TV-style credits draw us into the fictional Lancashire town of Dennings, where Wes (James Nelson-Joyce) supports his fiancée and new baby through a tightly controlled low-level drug business in between training at his father's (Kru Lundy) dojo. While Zoe (Olivia Frances Brown) wants their new family to move away for a better life, Wes isn't quite ready yet. Clown, a new form of ecstasy, is keeping him ticking over, but things change when his old friend and partner Tommy (Kyle Rowe) gets out of prison. Tommy's plans to expand the operation to include manufacturing and supplying out of town, while his behaviour increasingly unravels, make Wes question what he's being drawn into and if he can ever get out.

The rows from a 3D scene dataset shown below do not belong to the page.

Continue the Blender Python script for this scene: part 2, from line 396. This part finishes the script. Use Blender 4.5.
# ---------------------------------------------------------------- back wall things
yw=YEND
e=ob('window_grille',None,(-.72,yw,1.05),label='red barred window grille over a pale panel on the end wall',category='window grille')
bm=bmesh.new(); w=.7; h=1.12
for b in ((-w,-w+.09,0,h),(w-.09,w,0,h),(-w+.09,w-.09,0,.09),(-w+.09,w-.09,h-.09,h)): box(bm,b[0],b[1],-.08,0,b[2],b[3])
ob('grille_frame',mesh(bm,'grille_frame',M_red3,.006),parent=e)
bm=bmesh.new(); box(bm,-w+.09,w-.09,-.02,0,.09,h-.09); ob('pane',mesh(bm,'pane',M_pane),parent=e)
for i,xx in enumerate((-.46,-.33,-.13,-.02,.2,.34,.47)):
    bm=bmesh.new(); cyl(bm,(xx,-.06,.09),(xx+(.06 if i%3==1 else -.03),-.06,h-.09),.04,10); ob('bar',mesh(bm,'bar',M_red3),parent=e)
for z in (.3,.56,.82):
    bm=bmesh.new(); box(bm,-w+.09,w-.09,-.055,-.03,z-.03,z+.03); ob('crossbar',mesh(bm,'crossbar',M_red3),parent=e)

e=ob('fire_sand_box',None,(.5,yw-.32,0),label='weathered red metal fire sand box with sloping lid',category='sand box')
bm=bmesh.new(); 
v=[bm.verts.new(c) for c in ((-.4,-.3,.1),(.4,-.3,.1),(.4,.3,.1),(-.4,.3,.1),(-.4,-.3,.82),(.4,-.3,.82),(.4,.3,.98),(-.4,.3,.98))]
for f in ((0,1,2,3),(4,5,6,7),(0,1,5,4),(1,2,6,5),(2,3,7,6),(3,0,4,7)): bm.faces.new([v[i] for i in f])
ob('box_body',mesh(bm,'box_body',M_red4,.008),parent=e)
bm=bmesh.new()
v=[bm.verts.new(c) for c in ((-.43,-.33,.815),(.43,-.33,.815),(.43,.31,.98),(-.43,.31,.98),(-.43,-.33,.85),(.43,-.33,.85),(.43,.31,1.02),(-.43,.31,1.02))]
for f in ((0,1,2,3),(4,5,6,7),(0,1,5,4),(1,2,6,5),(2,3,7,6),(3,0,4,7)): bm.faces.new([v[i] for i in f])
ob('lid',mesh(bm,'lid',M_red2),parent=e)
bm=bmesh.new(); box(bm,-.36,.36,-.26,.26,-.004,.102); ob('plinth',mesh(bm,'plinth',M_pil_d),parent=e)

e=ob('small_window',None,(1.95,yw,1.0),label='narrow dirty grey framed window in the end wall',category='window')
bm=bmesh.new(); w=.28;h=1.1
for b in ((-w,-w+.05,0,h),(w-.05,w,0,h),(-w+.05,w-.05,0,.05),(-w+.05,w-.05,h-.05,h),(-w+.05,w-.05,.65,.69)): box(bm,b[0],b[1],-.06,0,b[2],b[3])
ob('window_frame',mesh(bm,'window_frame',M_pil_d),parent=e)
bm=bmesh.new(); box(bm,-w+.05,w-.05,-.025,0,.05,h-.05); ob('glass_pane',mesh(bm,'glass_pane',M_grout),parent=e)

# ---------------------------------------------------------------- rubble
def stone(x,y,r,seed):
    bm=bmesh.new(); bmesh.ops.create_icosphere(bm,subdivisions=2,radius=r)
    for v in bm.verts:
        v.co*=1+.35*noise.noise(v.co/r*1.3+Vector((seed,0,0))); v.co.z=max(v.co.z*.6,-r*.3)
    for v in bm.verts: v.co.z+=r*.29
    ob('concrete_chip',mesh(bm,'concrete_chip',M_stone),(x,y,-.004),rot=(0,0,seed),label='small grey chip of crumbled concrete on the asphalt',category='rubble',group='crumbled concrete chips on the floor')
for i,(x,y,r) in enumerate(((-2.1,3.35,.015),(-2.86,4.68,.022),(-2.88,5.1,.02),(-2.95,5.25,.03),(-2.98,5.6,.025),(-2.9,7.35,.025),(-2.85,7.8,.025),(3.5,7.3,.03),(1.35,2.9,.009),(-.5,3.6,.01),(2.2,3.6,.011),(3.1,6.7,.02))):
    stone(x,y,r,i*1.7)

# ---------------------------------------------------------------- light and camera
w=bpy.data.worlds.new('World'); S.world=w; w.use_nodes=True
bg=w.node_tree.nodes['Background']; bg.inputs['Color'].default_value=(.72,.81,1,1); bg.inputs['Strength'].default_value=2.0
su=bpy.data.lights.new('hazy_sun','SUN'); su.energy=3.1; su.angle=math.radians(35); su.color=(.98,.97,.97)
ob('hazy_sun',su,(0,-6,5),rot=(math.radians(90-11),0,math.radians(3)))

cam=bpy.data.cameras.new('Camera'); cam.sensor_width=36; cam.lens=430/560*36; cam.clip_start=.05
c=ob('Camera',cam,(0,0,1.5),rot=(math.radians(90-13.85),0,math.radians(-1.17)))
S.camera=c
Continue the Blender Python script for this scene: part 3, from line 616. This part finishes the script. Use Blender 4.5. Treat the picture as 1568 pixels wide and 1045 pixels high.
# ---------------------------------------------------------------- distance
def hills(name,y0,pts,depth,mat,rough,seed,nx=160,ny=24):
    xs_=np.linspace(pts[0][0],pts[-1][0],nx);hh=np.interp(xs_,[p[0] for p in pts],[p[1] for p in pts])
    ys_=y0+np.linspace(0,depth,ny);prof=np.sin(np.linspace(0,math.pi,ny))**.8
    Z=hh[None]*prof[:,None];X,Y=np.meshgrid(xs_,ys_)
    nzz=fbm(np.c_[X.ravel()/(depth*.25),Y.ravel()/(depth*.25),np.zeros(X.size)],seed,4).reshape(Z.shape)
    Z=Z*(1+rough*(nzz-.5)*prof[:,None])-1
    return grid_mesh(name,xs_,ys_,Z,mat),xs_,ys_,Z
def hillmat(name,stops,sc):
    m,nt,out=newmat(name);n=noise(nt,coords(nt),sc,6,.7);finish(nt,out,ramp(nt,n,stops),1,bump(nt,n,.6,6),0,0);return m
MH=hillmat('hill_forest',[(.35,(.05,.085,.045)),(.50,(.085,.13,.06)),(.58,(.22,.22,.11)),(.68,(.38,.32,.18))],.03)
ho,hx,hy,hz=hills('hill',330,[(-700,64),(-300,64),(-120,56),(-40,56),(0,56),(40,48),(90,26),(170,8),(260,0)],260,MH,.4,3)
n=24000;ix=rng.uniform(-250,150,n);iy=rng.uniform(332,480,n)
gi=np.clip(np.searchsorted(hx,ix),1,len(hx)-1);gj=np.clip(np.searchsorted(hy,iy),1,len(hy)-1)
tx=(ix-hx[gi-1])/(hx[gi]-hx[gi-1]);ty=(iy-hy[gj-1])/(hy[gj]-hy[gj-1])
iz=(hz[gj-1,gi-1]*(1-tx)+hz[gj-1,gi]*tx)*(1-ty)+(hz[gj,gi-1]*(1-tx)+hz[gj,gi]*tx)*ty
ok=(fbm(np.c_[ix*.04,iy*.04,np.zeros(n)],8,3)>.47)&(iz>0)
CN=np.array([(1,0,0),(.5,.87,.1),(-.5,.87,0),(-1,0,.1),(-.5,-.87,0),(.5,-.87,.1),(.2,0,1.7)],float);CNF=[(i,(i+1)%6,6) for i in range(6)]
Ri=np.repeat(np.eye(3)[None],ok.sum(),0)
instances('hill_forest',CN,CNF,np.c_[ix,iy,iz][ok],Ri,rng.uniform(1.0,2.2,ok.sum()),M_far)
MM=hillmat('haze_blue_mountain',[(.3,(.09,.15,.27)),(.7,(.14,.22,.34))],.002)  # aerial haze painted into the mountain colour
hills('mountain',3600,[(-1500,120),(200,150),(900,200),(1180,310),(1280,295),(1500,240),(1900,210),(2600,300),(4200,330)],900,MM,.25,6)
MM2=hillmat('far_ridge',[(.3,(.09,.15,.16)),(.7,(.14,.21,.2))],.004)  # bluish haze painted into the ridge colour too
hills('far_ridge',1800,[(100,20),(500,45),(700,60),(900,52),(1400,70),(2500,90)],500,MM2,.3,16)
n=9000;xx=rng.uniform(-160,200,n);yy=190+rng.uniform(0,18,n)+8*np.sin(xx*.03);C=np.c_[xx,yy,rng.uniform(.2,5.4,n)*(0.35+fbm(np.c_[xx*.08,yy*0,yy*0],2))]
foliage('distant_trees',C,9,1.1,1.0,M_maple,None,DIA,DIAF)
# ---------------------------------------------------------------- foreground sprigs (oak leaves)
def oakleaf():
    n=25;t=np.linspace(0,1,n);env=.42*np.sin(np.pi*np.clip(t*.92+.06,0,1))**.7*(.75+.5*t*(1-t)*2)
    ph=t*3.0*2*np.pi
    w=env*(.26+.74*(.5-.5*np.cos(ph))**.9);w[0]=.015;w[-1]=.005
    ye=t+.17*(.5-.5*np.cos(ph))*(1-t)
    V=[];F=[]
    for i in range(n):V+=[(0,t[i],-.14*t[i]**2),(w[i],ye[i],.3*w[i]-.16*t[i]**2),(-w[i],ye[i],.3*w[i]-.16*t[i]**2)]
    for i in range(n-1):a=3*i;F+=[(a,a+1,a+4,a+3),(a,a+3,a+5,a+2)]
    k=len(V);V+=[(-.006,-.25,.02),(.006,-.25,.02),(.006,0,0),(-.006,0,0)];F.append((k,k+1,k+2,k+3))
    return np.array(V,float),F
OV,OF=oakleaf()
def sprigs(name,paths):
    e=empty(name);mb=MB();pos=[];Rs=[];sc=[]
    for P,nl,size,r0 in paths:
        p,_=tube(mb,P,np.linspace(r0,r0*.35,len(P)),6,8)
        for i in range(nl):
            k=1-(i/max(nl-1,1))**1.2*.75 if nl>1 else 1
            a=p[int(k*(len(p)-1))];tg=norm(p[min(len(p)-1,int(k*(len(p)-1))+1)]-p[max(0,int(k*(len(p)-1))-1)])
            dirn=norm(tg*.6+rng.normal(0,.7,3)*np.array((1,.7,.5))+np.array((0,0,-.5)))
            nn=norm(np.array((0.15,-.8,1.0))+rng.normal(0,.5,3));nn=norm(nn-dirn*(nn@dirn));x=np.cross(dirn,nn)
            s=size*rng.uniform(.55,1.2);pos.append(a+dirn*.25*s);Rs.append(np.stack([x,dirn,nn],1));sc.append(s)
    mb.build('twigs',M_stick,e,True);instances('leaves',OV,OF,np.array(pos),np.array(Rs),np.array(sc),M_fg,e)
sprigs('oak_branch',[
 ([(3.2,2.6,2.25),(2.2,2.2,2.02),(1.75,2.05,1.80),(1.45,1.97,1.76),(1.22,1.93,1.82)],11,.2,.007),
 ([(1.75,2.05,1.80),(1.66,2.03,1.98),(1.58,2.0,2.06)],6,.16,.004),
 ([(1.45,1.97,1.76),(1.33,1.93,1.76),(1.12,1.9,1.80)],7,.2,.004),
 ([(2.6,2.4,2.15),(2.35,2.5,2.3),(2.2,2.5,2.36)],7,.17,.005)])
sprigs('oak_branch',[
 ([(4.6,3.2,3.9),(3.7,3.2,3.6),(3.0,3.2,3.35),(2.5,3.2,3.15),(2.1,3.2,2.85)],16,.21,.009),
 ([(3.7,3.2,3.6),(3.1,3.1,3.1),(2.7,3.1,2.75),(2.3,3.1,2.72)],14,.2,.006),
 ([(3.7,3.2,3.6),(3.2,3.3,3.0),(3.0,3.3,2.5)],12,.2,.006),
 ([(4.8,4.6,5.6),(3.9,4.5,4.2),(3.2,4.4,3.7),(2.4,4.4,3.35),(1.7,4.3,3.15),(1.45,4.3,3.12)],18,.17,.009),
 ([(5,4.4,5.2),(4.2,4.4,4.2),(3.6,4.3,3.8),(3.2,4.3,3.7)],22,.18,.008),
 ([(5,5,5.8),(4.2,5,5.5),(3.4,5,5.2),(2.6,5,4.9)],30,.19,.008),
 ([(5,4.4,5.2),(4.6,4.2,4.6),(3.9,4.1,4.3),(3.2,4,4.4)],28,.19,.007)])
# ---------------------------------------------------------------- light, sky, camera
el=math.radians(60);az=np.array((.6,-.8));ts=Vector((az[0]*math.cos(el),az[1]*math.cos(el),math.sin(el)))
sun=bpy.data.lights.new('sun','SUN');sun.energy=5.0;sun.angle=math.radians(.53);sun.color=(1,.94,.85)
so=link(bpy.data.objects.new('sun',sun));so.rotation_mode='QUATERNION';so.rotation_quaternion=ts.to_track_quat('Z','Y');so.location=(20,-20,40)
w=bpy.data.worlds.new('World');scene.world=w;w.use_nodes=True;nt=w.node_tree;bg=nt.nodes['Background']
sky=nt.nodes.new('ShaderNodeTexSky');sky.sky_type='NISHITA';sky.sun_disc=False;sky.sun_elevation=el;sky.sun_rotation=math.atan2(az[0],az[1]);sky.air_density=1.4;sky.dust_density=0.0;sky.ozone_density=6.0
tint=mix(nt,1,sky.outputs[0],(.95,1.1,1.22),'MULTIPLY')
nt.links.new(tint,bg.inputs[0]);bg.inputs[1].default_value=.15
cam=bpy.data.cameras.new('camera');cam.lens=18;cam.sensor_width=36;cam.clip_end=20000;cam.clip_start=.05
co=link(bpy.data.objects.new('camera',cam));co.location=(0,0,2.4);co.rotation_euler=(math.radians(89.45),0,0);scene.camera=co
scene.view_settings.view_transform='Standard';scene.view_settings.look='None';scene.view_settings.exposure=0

Reputation is a familiar story. One of those tales of conflicted conscience and a character struggling to break free from their old life. But it powers through some well-worn beats with a raw and committed determination. It's fair to say it punches hard from the start, matching good casting with a pretty sharp script.
Tommy, the rogue, unpredictable, but consistently nasty element that represents chaos and inevitable destruction as well as the past Wes seeks to break free from, is a compellingly horrible presence. Rowe's sneering, volatile performance isn't subtle, but a masterclass of an irredeemable, dangerous force. Sex and violence are used as shorthand for the character, but co-writer, director and producer Martin Law makes sure the menace bubbles all over town.
The links drawn with early Shane Meadows are valid, although Reputation lacks some of the controlled chaos seen in that writer-director's early films. But while a film like Dead Man's Shoes brought its Western-inspired revenge to Matlock, Law filed in locations around Lancashire to construct the believable fictional town of Dennings.
In muted greys and browns, through streets and back alleys, where Wes and Tommy step over discarded pills ground into the cobblestones, Law creates a geography for Tommy's malevolent force to invade and Wes to question.
One inspired bit of double-casting helps draw out the levels of abuse and the range of victims in Tommy's orbit, particularly in the punch of the ending. Generally, it creates an extensive and believable network of characters: family, friends, and bullies. With scenes rehearsed just before recording, there's a fresh and realistic quality to the interactions, which helps cover some quality differences in the acting. But there's not much room to hide: Law often keeps the camera up close and disconcertingly close, that is, notably until one tipping point scene where Wes and Tommy have a stand-off, or sit-off, in a cafe, and the camera heads outside to observe the scene in silence.
At the centre is Nelson-Joyce's electric performance as Wes—the conflicted and concerned family man in the house, and menacing and decisive presence on the streets. Marrying the two things isn't easy, especially in a situation where there can't be many winners, and the consequence is more than reputation, but that's where this story comes alive.
Reputation is available on digital now.